Goal
Starting with the first line below, extract each line through the one that contains "S.camera = cam", inclusive, excluding pictures.

Records from a data source
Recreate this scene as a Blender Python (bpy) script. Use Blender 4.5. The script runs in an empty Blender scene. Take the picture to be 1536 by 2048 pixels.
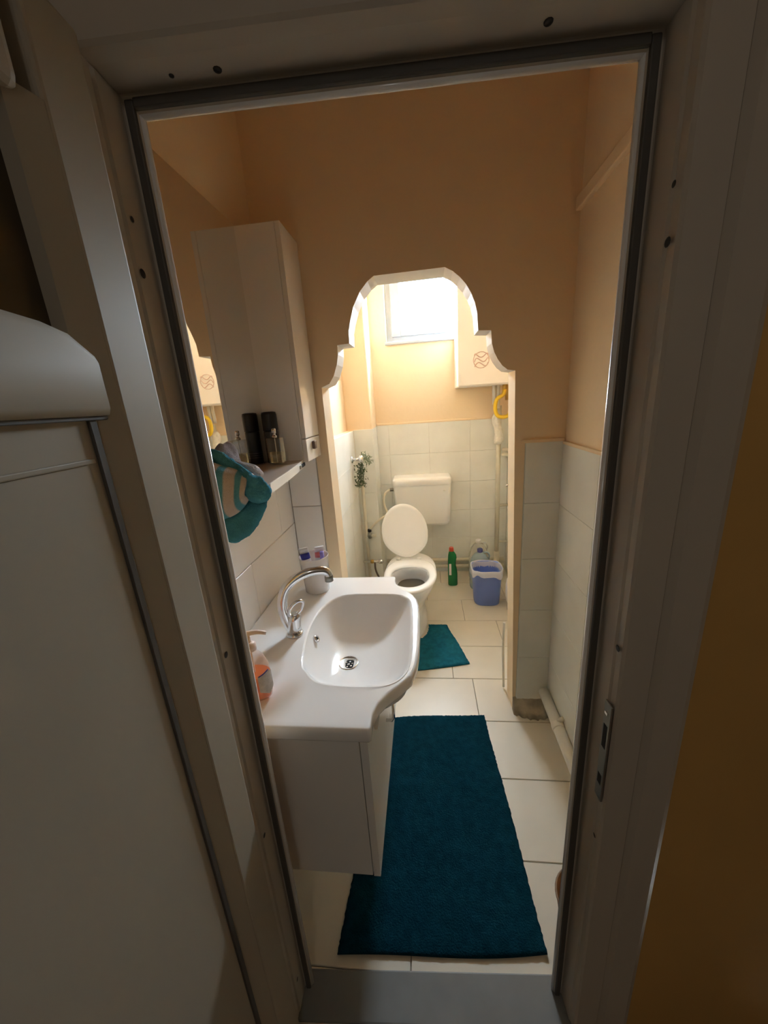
import bpy, bmesh, math, random
from mathutils import Vector, Matrix
random.seed(7)
S = bpy.context.scene
COL = S.collection

# ------------------------------------------------------------------ camera
cam_d = bpy.data.cameras.new('camera')
cam = bpy.data.objects.new('camera', cam_d); COL.objects.link(cam)
cam_d.sensor_fit = 'VERTICAL'; cam_d.sensor_height = 36.0; cam_d.sensor_width = 27.0
cam_d.lens = 750.0 / 2048.0 * 36.0
cam_d.clip_start = 0.02; cam_d.clip_end = 60
cam.matrix_world = Matrix(((0.9929, 0.0365, 0.1128, 0.0),
                           (0.0979, 0.2848, -0.9536, 0.0),
                           (-0.0669, 0.9579, 0.2792, 1.5),
                           (0, 0, 0, 1)))
S.camera = cam

# ------------------------------------------------------------------ light
W = bpy.data.worlds.new('overcast_sky'); S.world = W; W.use_nodes = True
bg = W.node_tree.nodes['Background']
bg.inputs['Strength'].default_value = 20.0
# even overcast sky above the horizon, grey ground below it
_nt = W.node_tree; _tc = _nt.nodes.new('ShaderNodeTexCoord'); _sx = _nt.nodes.new('ShaderNodeSeparateXYZ'); _rp = _nt.nodes.new('ShaderNodeValToRGB')
_mp = _nt.nodes.new('ShaderNodeMapRange'); _mp.inputs['From Min'].default_value = -1; _mp.inputs['From Max'].default_value = 1
_nt.links.new(_tc.outputs['Generated'], _sx.inputs[0]); _nt.links.new(_sx.outputs['Z'], _mp.inputs['Value']); _nt.links.new(_mp.outputs[0], _rp.inputs['Fac'])
_rp.color_ramp.elements[0].position = 0.48; _rp.color_ramp.elements[0].color = (0.17, 0.19, 0.19, 1)
_rp.color_ramp.elements[1].position = 0.52; _rp.color_ramp.elements[1].color = (0.74, 0.87, 1.0, 1)
_nt.links.new(_rp.outputs['Color'], bg.inputs['Color'])
pl = bpy.data.lights.new('window_portal', 'AREA'); pl.shape = 'RECTANGLE'; pl.size = 0.74; pl.size_y = 0.62
pl.cycles.is_portal = True
po = bpy.data.objects.new('window_portal', pl); COL.objects.link(po)
po.location = (0.08, 3.33, 2.21); po.rotation_euler = (math.radians(-90), 0, 0)
CORRIDOR_FILL_W = 0.46            # watts of the added fill lamp, unseen behind the camera
S.view_settings.view_transform = 'Standard'; S.view_settings.look = 'None'
S.view_settings.gamma = 1.0; S.view_settings.use_curve_mapping = False
S.view_settings.exposure = 3.3
S.cycles.max_bounces = 24; S.cycles.diffuse_bounces = 16; S.cycles.glossy_bounces = 6; S.cycles.transparent_max_bounces = 12; S.cycles.caustics_reflective = True

# ------------------------------------------------------------------ materials
def mat(name, col, rough=0.5, metal=0.0, var=0.0, scale=8.0, bump=0.0, bscale=60.0, col2=None,
        trans=0.0, coat=0.0, spec=None, alpha=1.0, detail=3.0, ior=1.45):
    m = bpy.data.materials.new(name); m.use_nodes = True
    nt = m.node_tree; b = nt.nodes['Principled BSDF']
    b.inputs['Base Color'].default_value = (*col, 1); b.inputs['Roughness'].default_value = rough
    b.inputs['Metallic'].default_value = metal
    if trans: b.inputs['Transmission Weight'].default_value = trans; b.inputs['IOR'].default_value = ior
    if coat: b.inputs['Coat Weight'].default_value = coat; b.inputs['Coat Roughness'].default_value = 0.05
    if spec is not None: b.inputs['Specular IOR Level'].default_value = spec
    b.inputs['Alpha'].default_value = alpha
    geo = nt.nodes.new('ShaderNodeNewGeometry')
    if var or col2:
        n = nt.nodes.new('ShaderNodeTexNoise'); n.inputs['Scale'].default_value = scale; n.inputs['Detail'].default_value = detail
        nt.links.new(geo.outputs['Position'], n.inputs['Vector'])
        r = nt.nodes.new('ShaderNodeValToRGB'); e = r.color_ramp.elements
        c2 = col2 or tuple(max(0, c * (1 - var)) for c in col)
        e[0].position = 0.36; e[1].position = 0.64
        e[0].color = (*c2, 1); e[1].color = (*col, 1)
        nt.links.new(n.outputs['Fac'], r.inputs['Fac']); nt.links.new(r.outputs['Color'], b.inputs['Base Color'])
    if bump:
        n2 = nt.nodes.new('ShaderNodeTexNoise'); n2.inputs['Scale'].default_value = bscale; n2.inputs['Detail'].default_value = 4
        nt.links.new(geo.outputs['Position'], n2.inputs['Vector'])
        bp = nt.nodes.new('ShaderNodeBump'); bp.inputs['Strength'].default_value = bump; bp.inputs['Distance'].default_value = 0.004
        nt.links.new(n2.outputs['Fac'], bp.inputs['Height']); nt.links.new(bp.outputs['Normal'], b.inputs['Normal'])
    return m

M = {}
M['peach'] = mat('peach_wall_paint', (0.86, 0.69, 0.475), 0.6, var=0.03, scale=2.5, bump=0.25, bscale=35)
M['orange'] = mat('corridor_orange_paint', (0.60, 0.36, 0.12), 0.95, spec=0.1, var=0.06, scale=2.5, bump=0.2, bscale=35)
M['pale_wall'] = mat('pale_corridor_paint', (0.62, 0.57, 0.49), 0.7, var=0.05, scale=3)
M['ceil'] = mat('ceiling_paint', (0.76, 0.68, 0.56), 0.7, var=0.04, bump=0.1)
M['archwhite'] = mat('arch_edge_paint', (0.78, 0.76, 0.73), 0.5, var=0.05, bump=0.15)
M['grout'] = mat('grout', (0.46, 0.42, 0.37), 0.9, var=0.25, scale=20)
M['grey_tile'] = mat('marbled_grey_tile', (0.83, 0.84, 0.80), 0.32, col2=(0.76, 0.775, 0.735), scale=4.5, detail=6, spec=0.45)
M['grey_grout'] = mat('pale_grout', (0.68, 0.67, 0.60), 0.9, var=0.1, scale=20)
M['white_tile'] = mat('warm_white_tile', (0.88, 0.88, 0.88), 0.25, var=0.03, scale=3)
M['floor_tile'] = mat('cream_floor_tile', (0.67, 0.615, 0.515), 0.33, var=0.05, scale=5, bump=0.05, bscale=20)
M['floor_grout'] = mat('floor_grout', (0.30, 0.26, 0.21), 0.9, var=0.3, scale=15)
M['ceramic'] = mat('white_ceramic', (0.90, 0.90, 0.90), 0.17)
M['toilet_plastic'] = mat('toilet_seat_plastic', (0.88, 0.88, 0.87), 0.25)
M['cistern'] = mat('cistern_plastic', (0.86, 0.87, 0.86), 0.3)
M['window_pvc'] = mat('dimmed_window_pvc', (0.46, 0.50, 0.55), 0.4)  # white frame painted darker to offset the strong light around the window
M['door_pvc'] = mat('shaded_door_pvc', (0.38, 0.335, 0.265), 0.55, spec=0.2, var=0.04, scale=3)  # frame's pvc painted darker, standing in for the shade on the leaf
M['pvc'] = mat('white_pvc', (0.48, 0.43, 0.36), 0.5, spec=0.25, var=0.04, scale=3)
M['pvc_edge'] = mat('glossy_white_pvc', (0.85, 0.84, 0.82), 0.12)
M['rubber'] = mat('black_rubber_gasket', (0.075, 0.066, 0.055), 0.6)
M['laminate'] = mat('white_laminate', (0.85, 0.85, 0.84), 0.28)
M['cab_gloss'] = mat('glossy_white_front', (0.86, 0.85, 0.83), 0.10, coat=0.4)
M['shelf_top'] = mat('reflection_toned_shelf', (0.52, 0.42, 0.36), 0.15)  # brownish tone stands in for the reflection on the white shelf top
M['chrome'] = mat('chrome', (0.75, 0.75, 0.77), 0.10, metal=1.0)
M['steel'] = mat('dull_steel', (0.34, 0.33, 0.30), 0.45, metal=1.0)
M['mirror'] = mat('mirror_silver', (0.90, 0.90, 0.88), 0.01, metal=1.0)
M['dark_hole'] = mat('dark_recess', (0.015, 0.014, 0.013), 0.9)
M['brown_knob'] = mat('brown_knob', (0.13, 0.085, 0.07), 0.35)
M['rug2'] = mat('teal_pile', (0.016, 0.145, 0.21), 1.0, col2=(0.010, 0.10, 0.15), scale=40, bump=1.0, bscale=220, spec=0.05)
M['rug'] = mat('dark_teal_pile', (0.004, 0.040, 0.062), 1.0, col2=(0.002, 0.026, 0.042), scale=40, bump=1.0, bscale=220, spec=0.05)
M['pipe'] = mat('cream_pipe_plastic', (0.70, 0.66, 0.54), 0.4, var=0.08, scale=12)
M['pipe_white'] = mat('white_pipe_plastic', (0.76, 0.74, 0.68), 0.4, var=0.05, scale=12)
M['lagging'] = mat('white_pipe_wrap', (0.80, 0.77, 0.70), 0.9, var=0.12, scale=60, bump=0.8, bscale=60)
M['yellow'] = mat('yellow_gas_hose', (0.80, 0.55, 0.03), 0.4)
M['brass'] = mat('brass', (0.60, 0.40, 0.12), 0.35, metal=1.0)
M['boiler'] = mat('boiler_enamel', (0.86, 0.84, 0.81), 0.35)
M['emblem'] = mat('faded_emblem', (0.62, 0.46, 0.42), 0.5)
M['black'] = mat('black_plastic', (0.012, 0.012, 0.013), 0.35)
M['black_satin'] = mat('black_can_print', (0.030, 0.028, 0.028), 0.3)
M['grey_print'] = mat('grey_print', (0.16, 0.14, 0.14), 0.4)
M['perfume'] = mat('perfume_liquid', (0.92, 0.84, 0.58), 0.05, trans=0.8, ior=1.2)
M['teal_cloth'] = mat('teal_terry', (0.085, 0.33, 0.47), 1.0, var=0.2, scale=25, bump=0.9, bscale=300, spec=0.05)
M['grey_cloth'] = mat('grey_terry', (0.40, 0.40, 0.47), 1.0, var=0.15, scale=20, bump=0.9, bscale=300, spec=0.05)
M['bin_blue'] = mat('blue_bin_plastic', (0.16, 0.24, 0.62), 0.4)
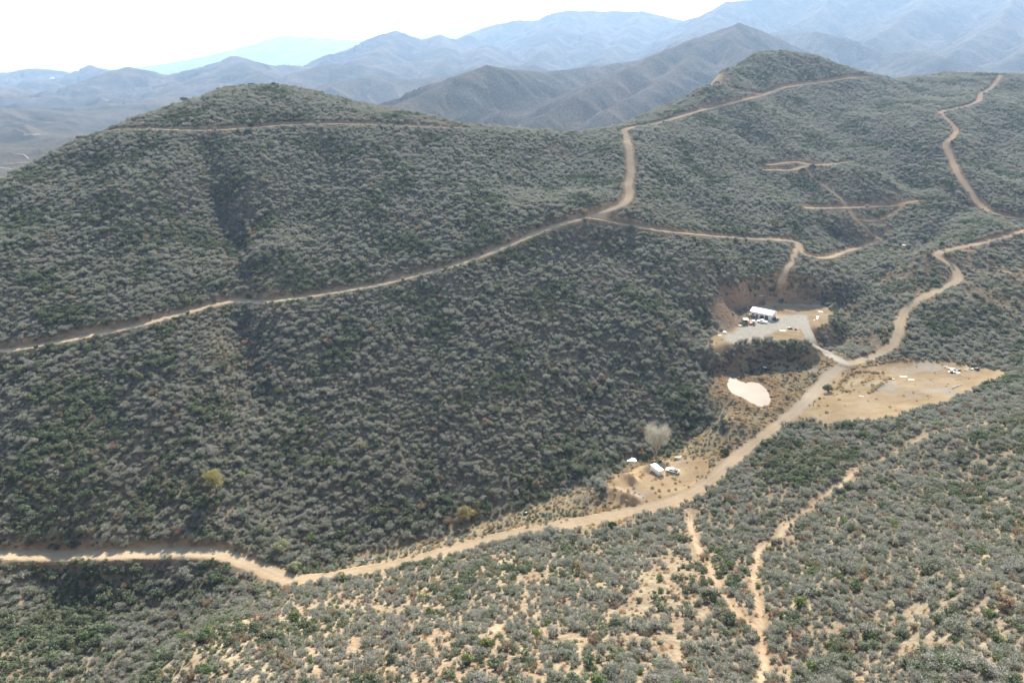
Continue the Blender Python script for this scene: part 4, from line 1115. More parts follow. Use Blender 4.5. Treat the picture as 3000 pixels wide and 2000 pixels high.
b = MB(); b.box((0, 0, .06), (CL * .98, CW * .96, .14)); b.build('base_rail', DARK, t)
# small blue kit leaning on the shaded long side
pb = (cc[0] - side * uy[0] * (CW / 2 + .5) - ux[0] * .1, cc[1] - side * uy[1] * (CW / 2 + .5) - ux[1] * .1)
t = thing('drum', 'faded blue drum standing in the shade against the white container', 'drum', (pb[0], pb[1], gz(*pb)))
b = MB(); b.cyl((0, 0, 0), (0, 0, .88), .29, n=14); b.cyl((0, 0, .3), (0, 0, .34), .305, n=14); b.cyl((0, 0, .58), (0, 0, .62), .305, n=14); b.build('drum_body', BLUE, t)
b = MB(); b.cyl((.1, 0, .885), (.1, 0, .92), .05, n=8); b.build('cap', OFFW, t)

def wheel(parent, x, y, r, w=.24, rim=OFFW):
    b = MB(); b.cyl((x, y - w / 2, r), (x, y + w / 2, r), r, n=16); o = b.build('wheel', BLACK, parent)
    b = MB(); b.cyl((x, y - w / 2 - .01, r), (x, y + w / 2 + .01, r), r * .55, n=12); b.build('rim', rim, o)

def pickup(name, label, loc, rz, paint, group=None, flat=False, cover=False):
    t = thing(name, label, 'truck' if flat else 'pickup truck', loc, rz, group)
    Lx, W = 5.7, 1.95
    b = MB()
    # body side profile, nose at +x
    b.prism([(-Lx / 2, .45), (Lx / 2 - .05, .45), (Lx / 2, .75), (Lx / 2 - .1, 1.02), (Lx / 2 - 1.35, 1.15), (-.75, 1.12), (-.75, .95 if flat else 1.12), (-Lx / 2, .95 if flat else 1.12)], -W / 2, W / 2)
    b.build('body', paint, t)
    b = MB(); b.prism([(-.72, 1.121), (1.45, 1.151), (.85, 1.78), (.55, 1.84), (-.35, 1.84), (-.62, 1.74)], -W / 2 + .12, W / 2 - .12); b.build('cab', paint, t)
    b = MB(); b.prism([(-.45, 1.2), (1.2, 1.22), (.8, 1.7), (-.4, 1.72)], -W / 2 + .10, W / 2 - .10); b.build('side_window', GLASS, t)
    b = MB(); b.prism([(1.46, 1.17), (.89, 1.76), (.87, 1.74), (1.40, 1.165)], -W / 2 + .2, W / 2 - .2); b.build('windscreen', GLASS, t)
    if flat:
        b = MB(); b.box((-1.8, 0, 1.06), (2.3, 2.15, .1)); b.build('flatbed', DARK, t)
        b = MB()
        for y in (-1.0, 1.0):
            for x in (-2.9, -1.8, -.8): b.cyl((x, y, 1.1), (x, y, 1.95), .04, n=6)
            b.cyl((-2.9, y, 1.9), (-.8, y, 1.9), .04, n=6)
        b.build('rack', RUST, t)
        b = MB(); b.box((-1.7, 0, 1.3), (1.5, 1.3, .4), 0, .05); b.build('tool_box', RUST, t)
        b = MB()
        for y in (-.75, -.45, .6): b.cyl((-3.2, y, 1.62), (-.2, y + .1, 1.75), .09, n=8)
        b.build('pipe', WHITE, t)
    else:
        b = MB(); b.box((-1.8, 0, .98), (1.95, W - .3, .3)); b.build('load_bed', paint if cover else DARK, t)
        if cover: b2 = MB(); b2.box((-1.8, 0, 1.16), (2.05, W - .06, .06), 0, .02); b2.build('bed_cover', OFFW, t)
    b = MB(); b.box((Lx / 2 + .03, 0, .55), (.12, W - .1, .2), 0, .03); b.build('bumper', DARK, t)
    b = MB(); b.box((-Lx / 2 - .03, 0, .55), (.12, W - .1, .18), 0, .03); b.build('bumper', DARK, t)
    for s_ in (-1, 1):
        b = MB(); b.box((Lx / 2 - .01, s_ * .75, .82), (.08, .28, .16)); b.build('headlight', GLASS, t)
    for x in (-1.75, 1.8):
        for s_ in (-1, 1): wheel(t, x, s_ * (W / 2 - .08), .39)
    return t
pa, pb2 = at(1950, 1381), at(1977, 1387)
mid = ((pa[0] + pb2[0]) / 2 + 1.0, (pa[1] + pb2[1]) / 2 + .6)
t = pickup('flatbed_truck', 'white-cabbed flatbed truck with dark rack and white pipes parked beside the white container', (mid[0], mid[1], gz(*mid)), heading(pb2, pa), WHITE, flat=True)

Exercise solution
Recreate this scene as a Blender Python (bpy) script. Use Blender 4.5. The script runs in an empty Blender scene. Take the picture to be 1536 by 2048 pixels.
import bpy, bmesh, math, random
from mathutils import Vector, Matrix
random.seed(7)
S = bpy.context.scene
COL = S.collection

# ------------------------------------------------------------------ camera
cam_d = bpy.data.cameras.new('camera')
cam = bpy.data.objects.new('camera', cam_d); COL.objects.link(cam)
cam_d.sensor_fit = 'VERTICAL'; cam_d.sensor_height = 36.0; cam_d.sensor_width = 27.0
cam_d.lens = 750.0 / 2048.0 * 36.0
cam_d.clip_start = 0.02; cam_d.clip_end = 60
cam.matrix_world = Matrix(((0.9929, 0.0365, 0.1128, 0.0),
                           (0.0979, 0.2848, -0.9536, 0.0),
                           (-0.0669, 0.9579, 0.2792, 1.5),
                           (0, 0, 0, 1)))
S.camera = cam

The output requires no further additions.